SET PROBLEM =>
Omit all images, then return the remaining material exactly as it stands.
◆ ◆ ◆ ◆
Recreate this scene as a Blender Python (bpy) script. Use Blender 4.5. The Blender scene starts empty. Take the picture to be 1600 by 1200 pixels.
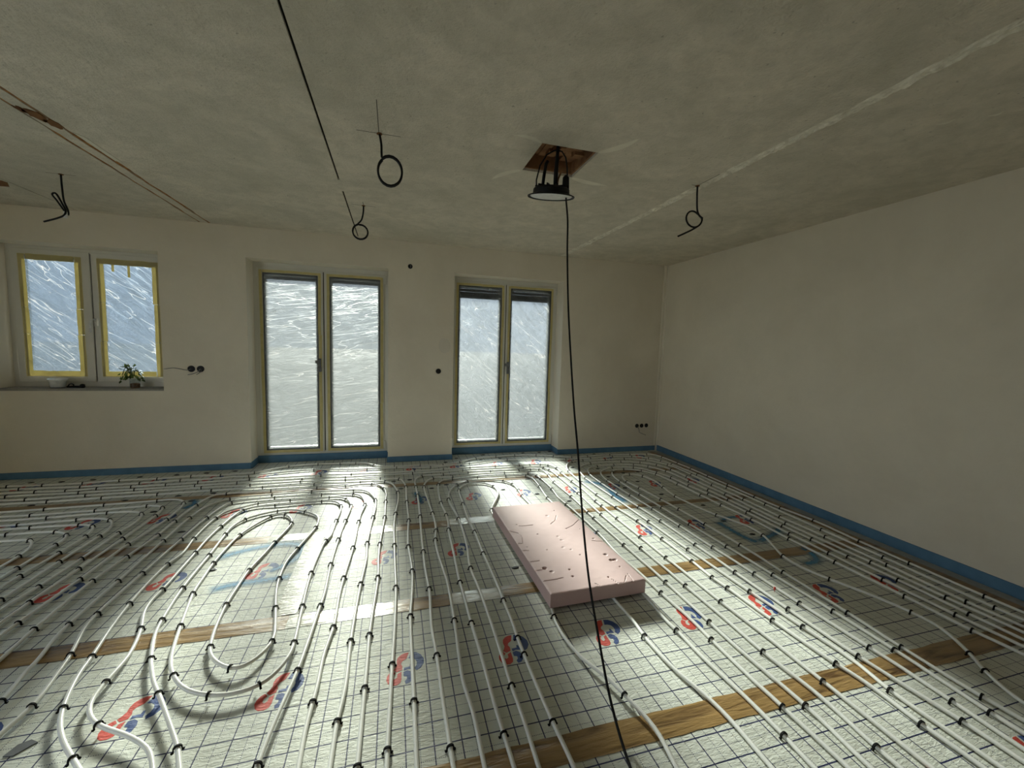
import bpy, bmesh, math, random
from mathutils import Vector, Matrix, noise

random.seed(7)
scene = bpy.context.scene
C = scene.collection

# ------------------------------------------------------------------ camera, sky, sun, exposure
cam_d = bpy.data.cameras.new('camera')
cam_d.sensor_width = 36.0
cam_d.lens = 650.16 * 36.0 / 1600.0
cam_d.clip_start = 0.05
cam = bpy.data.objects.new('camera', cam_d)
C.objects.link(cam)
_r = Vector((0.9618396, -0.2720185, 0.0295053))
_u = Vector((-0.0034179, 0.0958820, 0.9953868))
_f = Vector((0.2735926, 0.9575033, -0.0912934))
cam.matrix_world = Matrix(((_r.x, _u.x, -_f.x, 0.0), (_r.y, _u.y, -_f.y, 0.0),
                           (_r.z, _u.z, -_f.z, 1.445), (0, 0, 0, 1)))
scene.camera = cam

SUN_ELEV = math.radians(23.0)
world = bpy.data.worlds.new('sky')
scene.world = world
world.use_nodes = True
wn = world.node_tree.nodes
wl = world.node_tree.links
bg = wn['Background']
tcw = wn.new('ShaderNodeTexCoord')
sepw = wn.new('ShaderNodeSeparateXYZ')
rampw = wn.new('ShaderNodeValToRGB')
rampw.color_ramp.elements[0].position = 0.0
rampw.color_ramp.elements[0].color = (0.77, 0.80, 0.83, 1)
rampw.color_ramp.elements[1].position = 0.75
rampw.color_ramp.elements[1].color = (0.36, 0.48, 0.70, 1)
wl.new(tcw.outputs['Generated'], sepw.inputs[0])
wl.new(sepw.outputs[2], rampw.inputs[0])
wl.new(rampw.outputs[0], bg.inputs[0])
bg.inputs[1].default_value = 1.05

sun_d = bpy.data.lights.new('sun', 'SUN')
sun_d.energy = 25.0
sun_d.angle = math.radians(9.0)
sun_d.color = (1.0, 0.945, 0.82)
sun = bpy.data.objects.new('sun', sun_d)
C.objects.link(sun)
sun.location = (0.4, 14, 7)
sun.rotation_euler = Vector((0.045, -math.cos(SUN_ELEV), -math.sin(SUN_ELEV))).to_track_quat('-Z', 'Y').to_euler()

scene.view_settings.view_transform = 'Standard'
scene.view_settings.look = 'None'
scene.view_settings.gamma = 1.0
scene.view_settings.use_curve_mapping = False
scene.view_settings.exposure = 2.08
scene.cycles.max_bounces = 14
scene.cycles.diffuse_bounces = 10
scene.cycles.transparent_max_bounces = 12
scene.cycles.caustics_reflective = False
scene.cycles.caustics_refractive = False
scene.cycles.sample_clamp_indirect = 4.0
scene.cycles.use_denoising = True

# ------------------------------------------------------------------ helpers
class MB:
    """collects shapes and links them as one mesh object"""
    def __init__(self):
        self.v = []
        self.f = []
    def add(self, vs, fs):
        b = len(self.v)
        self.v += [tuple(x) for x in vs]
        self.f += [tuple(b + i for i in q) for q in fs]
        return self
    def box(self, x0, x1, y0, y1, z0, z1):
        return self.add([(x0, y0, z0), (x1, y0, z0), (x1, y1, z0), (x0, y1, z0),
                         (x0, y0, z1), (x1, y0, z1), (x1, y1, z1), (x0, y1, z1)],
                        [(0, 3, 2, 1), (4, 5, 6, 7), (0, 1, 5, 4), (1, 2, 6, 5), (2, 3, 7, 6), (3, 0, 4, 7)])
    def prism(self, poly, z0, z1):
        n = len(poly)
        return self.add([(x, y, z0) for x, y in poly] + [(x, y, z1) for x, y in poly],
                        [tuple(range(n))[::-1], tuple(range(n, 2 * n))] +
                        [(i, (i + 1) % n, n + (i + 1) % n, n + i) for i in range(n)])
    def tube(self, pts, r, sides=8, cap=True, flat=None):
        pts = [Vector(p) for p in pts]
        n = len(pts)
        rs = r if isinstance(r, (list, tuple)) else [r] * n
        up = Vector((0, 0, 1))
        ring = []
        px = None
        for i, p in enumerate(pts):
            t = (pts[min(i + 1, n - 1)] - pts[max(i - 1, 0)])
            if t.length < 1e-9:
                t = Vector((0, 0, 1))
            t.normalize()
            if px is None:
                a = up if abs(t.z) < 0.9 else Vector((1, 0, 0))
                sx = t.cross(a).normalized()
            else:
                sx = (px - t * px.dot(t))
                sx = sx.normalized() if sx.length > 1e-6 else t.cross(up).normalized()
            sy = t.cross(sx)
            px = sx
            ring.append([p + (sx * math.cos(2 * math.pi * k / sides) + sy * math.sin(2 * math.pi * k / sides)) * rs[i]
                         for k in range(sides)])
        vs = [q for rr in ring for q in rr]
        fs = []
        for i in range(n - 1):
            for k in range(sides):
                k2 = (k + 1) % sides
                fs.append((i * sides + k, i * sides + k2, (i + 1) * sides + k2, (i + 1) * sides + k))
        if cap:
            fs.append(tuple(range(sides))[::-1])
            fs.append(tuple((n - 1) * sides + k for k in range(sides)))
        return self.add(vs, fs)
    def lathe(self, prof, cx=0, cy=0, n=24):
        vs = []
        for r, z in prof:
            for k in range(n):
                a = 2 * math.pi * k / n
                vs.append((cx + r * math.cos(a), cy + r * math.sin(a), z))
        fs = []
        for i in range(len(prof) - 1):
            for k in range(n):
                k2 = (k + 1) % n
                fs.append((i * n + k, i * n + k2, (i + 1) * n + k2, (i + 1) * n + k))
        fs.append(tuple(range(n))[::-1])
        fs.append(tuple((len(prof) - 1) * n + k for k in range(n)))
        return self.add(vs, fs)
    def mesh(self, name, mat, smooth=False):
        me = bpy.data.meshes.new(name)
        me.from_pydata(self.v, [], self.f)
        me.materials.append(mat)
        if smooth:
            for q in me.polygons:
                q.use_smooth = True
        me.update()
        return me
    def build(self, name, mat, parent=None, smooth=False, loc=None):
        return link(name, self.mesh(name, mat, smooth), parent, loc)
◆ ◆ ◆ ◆
TASK SOLUTION =>
Recreate this scene as a Blender Python (bpy) script. Use Blender 4.5. The Blender scene starts empty. Take the picture to be 1600 by 1200 pixels.
import bpy, bmesh, math, random
from mathutils import Vector, Matrix, noise

random.seed(7)
scene = bpy.context.scene
C = scene.collection

# ------------------------------------------------------------------ camera, sky, sun, exposure
cam_d = bpy.data.cameras.new('camera')
cam_d.sensor_width = 36.0
cam_d.lens = 650.16 * 36.0 / 1600.0
cam_d.clip_start = 0.05
cam = bpy.data.objects.new('camera', cam_d)
C.objects.link(cam)
_r = Vector((0.9618396, -0.2720185, 0.0295053))
_u = Vector((-0.0034179, 0.0958820, 0.9953868))
_f = Vector((0.2735926, 0.9575033, -0.0912934))
cam.matrix_world = Matrix(((_r.x, _u.x, -_f.x, 0.0), (_r.y, _u.y, -_f.y, 0.0),
                           (_r.z, _u.z, -_f.z, 1.445), (0, 0, 0, 1)))
scene.camera = cam

SUN_ELEV = math.radians(23.0)
world = bpy.data.worlds.new('sky')
scene.world = world
world.use_nodes = True
wn = world.node_tree.nodes
wl = world.node_tree.links
bg = wn['Background']
tcw = wn.new('ShaderNodeTexCoord')
sepw = wn.new('ShaderNodeSeparateXYZ')
rampw = wn.new('ShaderNodeValToRGB')
rampw.color_ramp.elements[0].position = 0.0
rampw.color_ramp.elements[0].color = (0.77, 0.80, 0.83, 1)
rampw.color_ramp.elements[1].position = 0.75
rampw.color_ramp.elements[1].color = (0.36, 0.48, 0.70, 1)
wl.new(tcw.outputs['Generated'], sepw.inputs[0])
wl.new(sepw.outputs[2], rampw.inputs[0])
wl.new(rampw.outputs[0], bg.inputs[0])
bg.inputs[1].default_value = 1.05

sun_d = bpy.data.lights.new('sun', 'SUN')
sun_d.energy = 25.0
sun_d.angle = math.radians(9.0)
sun_d.color = (1.0, 0.945, 0.82)
sun = bpy.data.objects.new('sun', sun_d)
C.objects.link(sun)
sun.location = (0.4, 14, 7)
sun.rotation_euler = Vector((0.045, -math.cos(SUN_ELEV), -math.sin(SUN_ELEV))).to_track_quat('-Z', 'Y').to_euler()

scene.view_settings.view_transform = 'Standard'
scene.view_settings.look = 'None'
scene.view_settings.gamma = 1.0
scene.view_settings.use_curve_mapping = False
scene.view_settings.exposure = 2.08
scene.cycles.max_bounces = 14
scene.cycles.diffuse_bounces = 10
scene.cycles.transparent_max_bounces = 12
scene.cycles.caustics_reflective = False
scene.cycles.caustics_refractive = False
scene.cycles.sample_clamp_indirect = 4.0
scene.cycles.use_denoising = True

# ------------------------------------------------------------------ helpers
class MB:
    """collects shapes and links them as one mesh object"""
    def __init__(self):
        self.v = []
        self.f = []
    def add(self, vs, fs):
        b = len(self.v)
        self.v += [tuple(x) for x in vs]
        self.f += [tuple(b + i for i in q) for q in fs]
        return self
    def box(self, x0, x1, y0, y1, z0, z1):
        return self.add([(x0, y0, z0), (x1, y0, z0), (x1, y1, z0), (x0, y1, z0),
                         (x0, y0, z1), (x1, y0, z1), (x1, y1, z1), (x0, y1, z1)],
                        [(0, 3, 2, 1), (4, 5, 6, 7), (0, 1, 5, 4), (1, 2, 6, 5), (2, 3, 7, 6), (3, 0, 4, 7)])
    def prism(self, poly, z0, z1):
        n = len(poly)
        return self.add([(x, y, z0) for x, y in poly] + [(x, y, z1) for x, y in poly],
                        [tuple(range(n))[::-1], tuple(range(n, 2 * n))] +
                        [(i, (i + 1) % n, n + (i + 1) % n, n + i) for i in range(n)])
    def tube(self, pts, r, sides=8, cap=True, flat=None):
        pts = [Vector(p) for p in pts]
        n = len(pts)
        rs = r if isinstance(r, (list, tuple)) else [r] * n
        up = Vector((0, 0, 1))
        ring = []
        px = None
        for i, p in enumerate(pts):
            t = (pts[min(i + 1, n - 1)] - pts[max(i - 1, 0)])
            if t.length < 1e-9:
                t = Vector((0, 0, 1))
            t.normalize()
            if px is None:
                a = up if abs(t.z) < 0.9 else Vector((1, 0, 0))
                sx = t.cross(a).normalized()
            else:
                sx = (px - t * px.dot(t))
                sx = sx.normalized() if sx.length > 1e-6 else t.cross(up).normalized()
            sy = t.cross(sx)
            px = sx
            ring.append([p + (sx * math.cos(2 * math.pi * k / sides) + sy * math.sin(2 * math.pi * k / sides)) * rs[i]
                         for k in range(sides)])
        vs = [q for rr in ring for q in rr]
        fs = []
        for i in range(n - 1):
            for k in range(sides):
                k2 = (k + 1) % sides
                fs.append((i * sides + k, i * sides + k2, (i + 1) * sides + k2, (i + 1) * sides + k))
        if cap:
            fs.append(tuple(range(sides))[::-1])
            fs.append(tuple((n - 1) * sides + k for k in range(sides)))
        return self.add(vs, fs)
    def lathe(self, prof, cx=0, cy=0, n=24):
        vs = []
        for r, z in prof:
            for k in range(n):
                a = 2 * math.pi * k / n
                vs.append((cx + r * math.cos(a), cy + r * math.sin(a), z))
        fs = []
        for i in range(len(prof) - 1):
            for k in range(n):
                k2 = (k + 1) % n
                fs.append((i * n + k, i * n + k2, (i + 1) * n + k2, (i + 1) * n + k))
        fs.append(tuple(range(n))[::-1])
        fs.append(tuple((len(prof) - 1) * n + k for k in range(n)))
        return self.add(vs, fs)
    def mesh(self, name, mat, smooth=False):
        me = bpy.data.meshes.new(name)
        me.from_pydata(self.v, [], self.f)
        me.materials.append(mat)
        if smooth:
            for q in me.polygons:
                q.use_smooth = True
        me.update()
        return me
    def build(self, name, mat, parent=None, smooth=False, loc=None):
        return link(name, self.mesh(name, mat, smooth), parent, loc)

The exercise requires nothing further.